Vote-Buying Is Illegal and So Is Human Organ-Buying. Shouldn't It Also Be Illegal to Pay Someone to Go Against their Morality and Do Evil?
Problem is, that today our society is BASED on paying people to do evil.
This Guardian article reminds us that it is illegal to buy votes. Let’s think about what else it is, or should be, illegal to buy or pay somebody to do.
It’s also illegal to pay somebody for a human organ for a transplant. Good!
What else should it be illegal to buy or pay somebody to do?
What about paying somebody to violate their own morals and perform an immoral act? That’s legal today. Should it be?
For example, there are countless individuals in management levels of corporations whose large paycheck is a payment for them to go against their own morals and do things that harm other people for the sake of enriching their boss—the owners of the corporation; such managers do things such as lay off workers, move the factory overseas to get cheaper labor, pollute the environment to increase profits1, sell knowingly dangerously tainted prescription drugs, keep silent instead of whistleblowing about evil deeds, and on and on.2
The fact is that when relations between people are based on buying and selling instead of sharing on the basis of the widely supported egalitarian principle of “From each according to reasonable ability, to each according to need or reasonable desire with scarce things rationed according to need,” then bad things result. Very bad things! Things such as wars, extreme class inequality with its fake democracy, people being treated like dirt.
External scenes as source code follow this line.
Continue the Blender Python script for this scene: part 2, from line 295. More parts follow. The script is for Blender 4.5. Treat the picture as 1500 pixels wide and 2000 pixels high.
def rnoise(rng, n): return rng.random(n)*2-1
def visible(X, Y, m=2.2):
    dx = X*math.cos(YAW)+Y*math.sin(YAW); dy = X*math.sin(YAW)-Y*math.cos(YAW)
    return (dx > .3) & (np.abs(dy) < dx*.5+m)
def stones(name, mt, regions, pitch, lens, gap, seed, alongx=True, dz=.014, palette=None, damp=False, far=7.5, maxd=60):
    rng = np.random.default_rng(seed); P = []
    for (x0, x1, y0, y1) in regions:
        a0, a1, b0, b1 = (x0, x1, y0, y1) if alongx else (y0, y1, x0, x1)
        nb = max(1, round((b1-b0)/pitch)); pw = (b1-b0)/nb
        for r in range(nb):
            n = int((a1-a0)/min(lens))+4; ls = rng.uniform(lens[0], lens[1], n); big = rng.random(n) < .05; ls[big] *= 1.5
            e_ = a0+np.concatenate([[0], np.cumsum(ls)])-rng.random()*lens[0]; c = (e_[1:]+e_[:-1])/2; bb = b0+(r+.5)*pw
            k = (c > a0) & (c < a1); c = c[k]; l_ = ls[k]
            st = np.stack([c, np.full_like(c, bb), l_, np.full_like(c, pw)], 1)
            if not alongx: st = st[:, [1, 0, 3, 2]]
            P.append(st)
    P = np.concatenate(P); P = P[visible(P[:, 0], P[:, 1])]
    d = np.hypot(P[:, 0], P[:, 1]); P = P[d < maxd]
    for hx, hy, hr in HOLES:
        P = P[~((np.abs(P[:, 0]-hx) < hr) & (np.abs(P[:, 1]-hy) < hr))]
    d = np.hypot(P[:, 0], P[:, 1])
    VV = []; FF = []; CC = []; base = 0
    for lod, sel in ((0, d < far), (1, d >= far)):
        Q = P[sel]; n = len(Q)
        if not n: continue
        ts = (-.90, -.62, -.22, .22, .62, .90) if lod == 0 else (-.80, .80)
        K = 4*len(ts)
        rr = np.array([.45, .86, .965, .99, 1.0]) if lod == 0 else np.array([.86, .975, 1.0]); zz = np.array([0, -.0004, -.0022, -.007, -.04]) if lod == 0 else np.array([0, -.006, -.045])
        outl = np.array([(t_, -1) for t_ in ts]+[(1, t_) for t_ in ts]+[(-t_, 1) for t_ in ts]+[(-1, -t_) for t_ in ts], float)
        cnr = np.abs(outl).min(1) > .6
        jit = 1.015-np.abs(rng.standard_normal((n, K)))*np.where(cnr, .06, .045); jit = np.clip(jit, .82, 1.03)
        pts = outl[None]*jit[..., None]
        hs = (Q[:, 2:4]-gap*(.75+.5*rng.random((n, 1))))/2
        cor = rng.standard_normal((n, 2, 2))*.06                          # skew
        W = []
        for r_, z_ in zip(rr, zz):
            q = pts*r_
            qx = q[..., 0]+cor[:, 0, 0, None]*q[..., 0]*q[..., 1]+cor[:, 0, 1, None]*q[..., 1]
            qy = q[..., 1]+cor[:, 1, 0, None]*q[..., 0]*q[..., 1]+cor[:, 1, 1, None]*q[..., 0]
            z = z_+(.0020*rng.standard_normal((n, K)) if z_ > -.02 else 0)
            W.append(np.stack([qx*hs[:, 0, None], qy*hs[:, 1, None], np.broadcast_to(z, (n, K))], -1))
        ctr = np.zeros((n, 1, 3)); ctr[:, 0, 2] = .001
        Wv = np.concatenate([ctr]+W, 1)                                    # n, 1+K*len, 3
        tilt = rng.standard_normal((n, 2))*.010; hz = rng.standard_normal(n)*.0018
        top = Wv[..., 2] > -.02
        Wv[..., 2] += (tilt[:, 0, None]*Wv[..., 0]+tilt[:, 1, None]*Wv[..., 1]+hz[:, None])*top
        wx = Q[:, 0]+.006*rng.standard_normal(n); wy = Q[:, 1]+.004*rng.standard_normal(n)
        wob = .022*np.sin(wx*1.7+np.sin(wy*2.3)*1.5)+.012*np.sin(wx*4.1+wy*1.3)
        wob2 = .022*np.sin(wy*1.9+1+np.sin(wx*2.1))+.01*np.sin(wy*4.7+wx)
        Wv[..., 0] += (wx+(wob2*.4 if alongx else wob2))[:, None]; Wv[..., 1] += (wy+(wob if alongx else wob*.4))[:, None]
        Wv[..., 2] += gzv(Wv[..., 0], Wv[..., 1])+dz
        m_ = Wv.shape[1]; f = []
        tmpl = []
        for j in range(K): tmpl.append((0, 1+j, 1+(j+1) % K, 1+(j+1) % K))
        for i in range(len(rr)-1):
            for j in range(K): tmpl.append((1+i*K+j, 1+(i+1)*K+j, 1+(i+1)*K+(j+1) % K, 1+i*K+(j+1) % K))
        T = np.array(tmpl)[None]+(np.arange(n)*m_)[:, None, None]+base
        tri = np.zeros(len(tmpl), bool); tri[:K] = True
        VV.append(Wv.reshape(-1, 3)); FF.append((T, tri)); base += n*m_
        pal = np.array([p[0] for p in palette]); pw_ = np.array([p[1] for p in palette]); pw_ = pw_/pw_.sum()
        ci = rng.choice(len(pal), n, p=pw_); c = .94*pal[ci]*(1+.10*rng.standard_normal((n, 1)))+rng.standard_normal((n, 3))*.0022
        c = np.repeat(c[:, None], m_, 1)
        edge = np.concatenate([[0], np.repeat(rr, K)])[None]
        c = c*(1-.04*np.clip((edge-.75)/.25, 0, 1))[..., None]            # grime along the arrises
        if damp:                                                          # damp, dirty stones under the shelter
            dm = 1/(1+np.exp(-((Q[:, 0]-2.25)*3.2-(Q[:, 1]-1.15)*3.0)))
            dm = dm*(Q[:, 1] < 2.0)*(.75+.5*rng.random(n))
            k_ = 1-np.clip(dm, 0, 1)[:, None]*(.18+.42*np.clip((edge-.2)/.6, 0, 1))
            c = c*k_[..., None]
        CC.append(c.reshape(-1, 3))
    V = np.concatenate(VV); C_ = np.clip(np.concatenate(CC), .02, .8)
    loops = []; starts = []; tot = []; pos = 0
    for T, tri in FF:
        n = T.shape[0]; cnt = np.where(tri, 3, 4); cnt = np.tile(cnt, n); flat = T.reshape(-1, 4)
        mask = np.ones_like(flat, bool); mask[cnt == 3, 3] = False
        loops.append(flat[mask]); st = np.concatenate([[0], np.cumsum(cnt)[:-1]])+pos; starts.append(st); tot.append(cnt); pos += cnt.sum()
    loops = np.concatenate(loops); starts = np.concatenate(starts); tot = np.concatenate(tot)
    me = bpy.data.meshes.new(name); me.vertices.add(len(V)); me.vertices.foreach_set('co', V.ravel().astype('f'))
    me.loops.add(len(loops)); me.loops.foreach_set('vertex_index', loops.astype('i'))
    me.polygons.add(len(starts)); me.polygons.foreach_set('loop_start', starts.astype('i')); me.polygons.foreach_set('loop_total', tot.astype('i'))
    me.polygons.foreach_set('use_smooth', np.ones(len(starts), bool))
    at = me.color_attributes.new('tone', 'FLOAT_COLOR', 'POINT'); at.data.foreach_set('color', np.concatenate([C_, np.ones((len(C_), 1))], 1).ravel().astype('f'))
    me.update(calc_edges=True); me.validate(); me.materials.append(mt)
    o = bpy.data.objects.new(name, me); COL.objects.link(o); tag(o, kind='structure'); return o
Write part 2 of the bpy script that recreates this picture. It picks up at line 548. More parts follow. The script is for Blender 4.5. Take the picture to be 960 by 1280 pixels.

These are some of the reasons—just some!—why we should abolish the use of money. Read more of the reasons in my “Why Abolish the Use of Money?”
Read here how YOU can help build the egalitarian revolutionary movement to remove the rich from power and have a society in which people cannot be paid to be immoral.
BP and Goldman Sachs, with help from President Obama, dramatically lowered the years of life expectancy of people in the Gulf Coast region just to make a buck, as reported here: http://www.newswithviews.com/Hodges/dave111.htm
My late friend, Dave Stratman, was selected as an Education Policy Fellow in the U.S. Office of Education and then appointed Director of Government Relations for the National PTA. Dave told me that when he was in the process of accepting one of these jobs (I forget which one it was) his soon-to-be employer asked him to say what he thought his salary should be. Dave provided a reasonable number that he thought would be both good for him and yet acceptable to his new employer. To Dave’s great surprise, the employer offered a salary TRIPLE what Dave had proposed. Dave came to realize, he told me, that paying ridiculously large salaries is the way that such employers buy one’s soul, the way they ensure that one will do their bidding even when doing so means going against one’s own moral value. Such is life in the anti-egalitarian U.S.A.